Tom Moore
Jam Factory, Adelaide, 26 February – 19 April 2009
Moore’s gloriously appealing glass creatures (animal, mineral, vegetable or all three?) populate a riotous world propelled by an almost uncontainable vegetal energy as irrepressible as an uncurling potato shoot. His potatofishcars, four legged and two headed fathead birds (with shiny black boots), gherkin boys and many eyed dolefully sprouting man-islands go about their bus(y)ness in a world equipped with stories, systems, grammar and forms entirely its own.
This riotous world has rushed in and transformed the Jam Factory. A normally neutral wall is painted bright, otherworldly blue and lashed across with temptingly hung glass rain drops. Across this brilliant blue page tumble and fall lusciously coloured stripy birds, a flying kipfler like an aeronautical squid with bright, sharp leaves for wings who wisely regards us below with its five eyes. Kidney shaped lagoons are rich with teeming life of the Gulliver’s Travels and ‘here there be monsters’ kind; fat lipped candy striped fish heads, a giant duck bum sprouting branches not legs and a duck boat ferrying a trusting tatie toward one of those verdant man-islands are all bursting with life and constantly in motion. It has the sense of dioramas, of the displays of exotica brought back for the Crystal Palace Great Exhibition, worlds beyond knowledge brought into sight and touch.
On another wall, a series of stepped shelves like one of those instructive diagrams of ocean levels displays a sprouting potato island (more boots), a surging aquatic potato car and a benign carrot nosed man, all forging their way up to the light.
For it seems that these folk are not just on the way to somewhere but on the way to becoming something else for these are forms constantly in flux in a universe equally interlinked and dynamic. And this transformative energy inheres in the material itself, the wonderfully mutable and alchemical nature of glass, where forms fuse and meld together and light is held within each form and bounces off lustrous surfaces. As glass flows through its forms, like water, like rain, so do Moore’s folk transform and evolve.
Where the carnivalesque is the real world turned upside down, Moore’s is a world exploding with leafy growth but also one of connection and enclosure, of enclosed forms and systems not linear rationality and logic. It looks kinda familiar but at core it isn’t.

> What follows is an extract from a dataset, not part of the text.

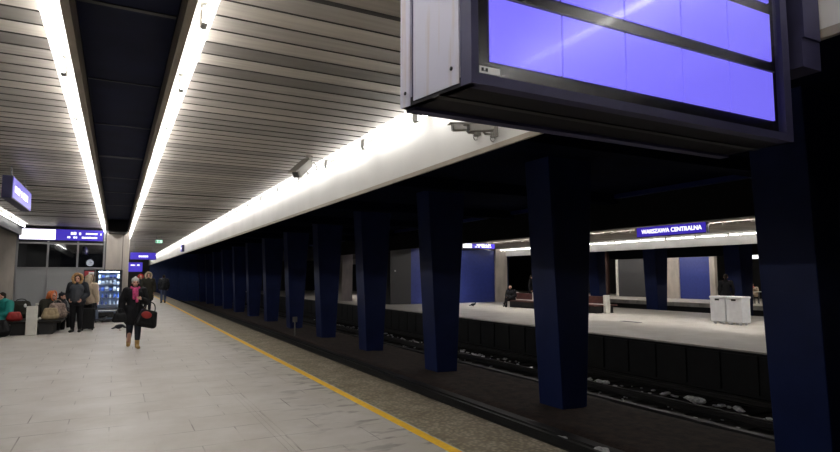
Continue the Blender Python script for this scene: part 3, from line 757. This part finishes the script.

Things don’t evolve by subtraction here, they add on. As if on their way to becoming the next form, they simply pull in any and everything of use in an ingenious approach to recycling. Hence the tadpole camper (half amphibian, half van), the fatguts wheeled birdcar and the green man in his serendipitous bird shaped diving bell.
Like the smiling Manticores and docile Camel Leopards of Genser’s Historiaes Animalium these beings have the feel of something half glimpsed, rumoured, as if drawn from second hand accounts like Durer’s mournful Rhinoceros. Whispers of creatures that might be, could be, should be. Less ferocious and certainly more tuberous than their predecessors, they share with manticores and their ilk, this drive towards knowledge.
David Malouf writes of this “yearning toward form”, of a longing to see ourselves in our final shape. Perhaps this is partially what drives these folk on, a reaching towards and living out the forms that we need to be in.
And this is where Tom Moore’s work begins to show us something else, not a simple environmental homily but the suggestion of a more profound paradigm shift. In their carnivalesque disruption of the world, all this tumbling, proliferative energy, the melding together of forms across man/car/animal/vegetable and their fusing together in glass bursts the boundaries and classifications of scientific rationality and suggests that the relations between things are closer and the divisions fuzzier than we might think. The absolute multiplicity and variety of forms echoes our world’s rich bio diversity. These folks gentle cooperation suggests the delicate interdependence of ecosystems and all living things and removes humanity as the centre of all value. For there are few humans and it seems to me that here humanity has simply been outclassed, out evolved and all that remains is for rampant (but good natured) fatbirds and leafy magpies to clean up the mess of cars and cities that we’ve left.
It’s a worldview close to that of deep ecology and its ecocentric philosophy that values nature for itself not its uses to us. The wholistic interconnectedness of Moore’s work is exemplified in the indivisibility between his life and practice seen here in the documentary that forms a soundtrack to this exuberantly tumbling menagerie. Here, evidence that this abundance has finally overflowed, as flashing past us is Wolf Boy, zipping through the streets of Adelaide on the hunt and look out, an emissary and messenger for this bright green world.